-------- Dataset section

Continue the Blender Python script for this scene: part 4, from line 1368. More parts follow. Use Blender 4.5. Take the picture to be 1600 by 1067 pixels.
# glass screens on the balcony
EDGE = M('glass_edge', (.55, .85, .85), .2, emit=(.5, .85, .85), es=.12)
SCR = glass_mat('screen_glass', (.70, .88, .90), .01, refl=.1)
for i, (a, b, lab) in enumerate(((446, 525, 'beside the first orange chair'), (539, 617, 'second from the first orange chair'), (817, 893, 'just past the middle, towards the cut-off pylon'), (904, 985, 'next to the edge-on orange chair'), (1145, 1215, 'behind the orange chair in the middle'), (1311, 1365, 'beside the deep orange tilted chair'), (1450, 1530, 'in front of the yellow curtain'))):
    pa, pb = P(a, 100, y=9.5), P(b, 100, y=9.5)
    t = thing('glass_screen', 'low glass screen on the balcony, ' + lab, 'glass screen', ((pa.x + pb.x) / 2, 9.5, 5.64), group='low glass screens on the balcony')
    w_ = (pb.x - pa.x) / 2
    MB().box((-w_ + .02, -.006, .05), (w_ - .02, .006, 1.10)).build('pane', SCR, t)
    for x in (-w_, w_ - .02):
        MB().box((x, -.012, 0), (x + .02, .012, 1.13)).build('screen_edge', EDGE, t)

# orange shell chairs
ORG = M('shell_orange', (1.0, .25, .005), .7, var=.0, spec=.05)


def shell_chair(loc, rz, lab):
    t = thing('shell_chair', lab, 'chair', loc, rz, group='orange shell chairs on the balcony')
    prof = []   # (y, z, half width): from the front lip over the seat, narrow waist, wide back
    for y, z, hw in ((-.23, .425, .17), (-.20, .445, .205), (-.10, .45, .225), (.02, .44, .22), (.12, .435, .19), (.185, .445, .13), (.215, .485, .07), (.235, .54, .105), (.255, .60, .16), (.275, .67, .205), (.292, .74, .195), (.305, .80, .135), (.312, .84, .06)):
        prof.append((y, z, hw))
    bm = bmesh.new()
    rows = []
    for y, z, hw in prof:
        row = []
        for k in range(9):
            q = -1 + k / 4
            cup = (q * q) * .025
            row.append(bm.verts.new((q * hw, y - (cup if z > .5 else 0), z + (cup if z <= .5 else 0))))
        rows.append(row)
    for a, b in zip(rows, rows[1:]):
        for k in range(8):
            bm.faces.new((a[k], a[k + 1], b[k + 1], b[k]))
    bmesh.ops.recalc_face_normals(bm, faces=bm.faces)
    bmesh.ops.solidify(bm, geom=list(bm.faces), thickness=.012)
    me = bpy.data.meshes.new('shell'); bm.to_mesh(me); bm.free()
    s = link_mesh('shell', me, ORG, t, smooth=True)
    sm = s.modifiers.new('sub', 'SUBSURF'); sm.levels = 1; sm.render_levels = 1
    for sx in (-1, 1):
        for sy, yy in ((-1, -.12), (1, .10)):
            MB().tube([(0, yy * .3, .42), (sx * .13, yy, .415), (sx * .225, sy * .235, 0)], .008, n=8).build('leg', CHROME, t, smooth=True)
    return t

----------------

§ Work instructions: Return the listing above in its exact form.

§ Answer to the task:
Continue the Blender Python script for this scene: part 4, from line 1368. More parts follow. Use Blender 4.5. Take the picture to be 1600 by 1067 pixels.
# glass screens on the balcony
EDGE = M('glass_edge', (.55, .85, .85), .2, emit=(.5, .85, .85), es=.12)
SCR = glass_mat('screen_glass', (.70, .88, .90), .01, refl=.1)
for i, (a, b, lab) in enumerate(((446, 525, 'beside the first orange chair'), (539, 617, 'second from the first orange chair'), (817, 893, 'just past the middle, towards the cut-off pylon'), (904, 985, 'next to the edge-on orange chair'), (1145, 1215, 'behind the orange chair in the middle'), (1311, 1365, 'beside the deep orange tilted chair'), (1450, 1530, 'in front of the yellow curtain'))):
    pa, pb = P(a, 100, y=9.5), P(b, 100, y=9.5)
    t = thing('glass_screen', 'low glass screen on the balcony, ' + lab, 'glass screen', ((pa.x + pb.x) / 2, 9.5, 5.64), group='low glass screens on the balcony')
    w_ = (pb.x - pa.x) / 2
    MB().box((-w_ + .02, -.006, .05), (w_ - .02, .006, 1.10)).build('pane', SCR, t)
    for x in (-w_, w_ - .02):
        MB().box((x, -.012, 0), (x + .02, .012, 1.13)).build('screen_edge', EDGE, t)

# orange shell chairs
ORG = M('shell_orange', (1.0, .25, .005), .7, var=.0, spec=.05)


def shell_chair(loc, rz, lab):
    t = thing('shell_chair', lab, 'chair', loc, rz, group='orange shell chairs on the balcony')
    prof = []   # (y, z, half width): from the front lip over the seat, narrow waist, wide back
    for y, z, hw in ((-.23, .425, .17), (-.20, .445, .205), (-.10, .45, .225), (.02, .44, .22), (.12, .435, .19), (.185, .445, .13), (.215, .485, .07), (.235, .54, .105), (.255, .60, .16), (.275, .67, .205), (.292, .74, .195), (.305, .80, .135), (.312, .84, .06)):
        prof.append((y, z, hw))
    bm = bmesh.new()
    rows = []
    for y, z, hw in prof:
        row = []
        for k in range(9):
            q = -1 + k / 4
            cup = (q * q) * .025
            row.append(bm.verts.new((q * hw, y - (cup if z > .5 else 0), z + (cup if z <= .5 else 0))))
        rows.append(row)
    for a, b in zip(rows, rows[1:]):
        for k in range(8):
            bm.faces.new((a[k], a[k + 1], b[k + 1], b[k]))
    bmesh.ops.recalc_face_normals(bm, faces=bm.faces)
    bmesh.ops.solidify(bm, geom=list(bm.faces), thickness=.012)
    me = bpy.data.meshes.new('shell'); bm.to_mesh(me); bm.free()
    s = link_mesh('shell', me, ORG, t, smooth=True)
    sm = s.modifiers.new('sub', 'SUBSURF'); sm.levels = 1; sm.render_levels = 1
    for sx in (-1, 1):
        for sy, yy in ((-1, -.12), (1, .10)):
            MB().tube([(0, yy * .3, .42), (sx * .13, yy, .415), (sx * .225, sy * .235, 0)], .008, n=8).build('leg', CHROME, t, smooth=True)
    return t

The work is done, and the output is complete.